Saturday, April 10, 2004

Family Visits

Easter and Passover week. Time to visit the family. Admit it -- now that I don't have too many family visits to attend -- I'll come clean and tell the truth that sometimes visiting old relatives is so incredibly unpleasant.

We always had these old relatives that kept the house about 212 degrees.

They never wanted to go anywhere or do anything -- I used to find this insanely frustrating if you are used to a day with a lot of physical exercise, as I am. They hold you hostage and feed you horrible fattening food you would never eat anywhere else.

If you don't smoke -- chances are THEY SMOKE.

If you don't drink -- chances are THEY DRINK.

If you smoke -- "Not in the house, dear!"

If you do smoke dope and really want some, I guarantee you're visiting someone this weekend who would have a heart attack even KNOWING you want to smoke a J in their house.

If you do drink and would kill for a decent glass of wine -- they have some sweet shit you think they poured out of a Nyquil bottle by accident.

If you drink Pepsi, they have Coke.

If you drink Coke, they have Dr. Pepper.

If you drink Diet Coke, they have Regular Coke.

If you're on Atkins, they have a big pasta meal ready for you after a 10 hour drive.

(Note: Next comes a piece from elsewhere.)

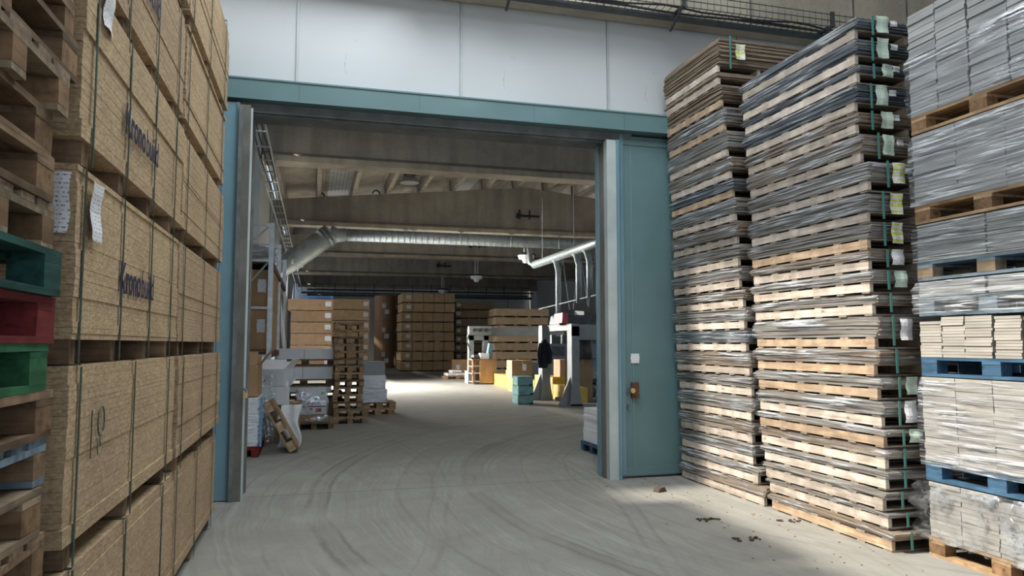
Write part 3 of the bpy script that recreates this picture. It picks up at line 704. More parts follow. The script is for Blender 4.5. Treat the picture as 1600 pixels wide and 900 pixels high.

If you don't eat meat, they give you a big slab of Easter ham and then yell at you for not eating it.

If you make the mistake of sleeping in their house, you get not a wink from all the weird noises, smells, midnight rambles of grandpa banging around in the kitchen downstairs.

If you are rational enough to book a hotel, your mother or step-mother, or some older matriarch in your family gets on her high horse, saying loudly in front of everyone at the table "What, my house isn't good enough for Ms. Goody Two Shoes?" when she knows you just want to spend the night with your new boyfriend and it's none of her business and she'd put you in separate rooms in her house in torture-chamber rack-type single beds.

And of course, twelve people make you wait to use the ONE bathroom after the big meal, and lucky you, with the 13th flush, it overflows all over your white satin Easter shoes.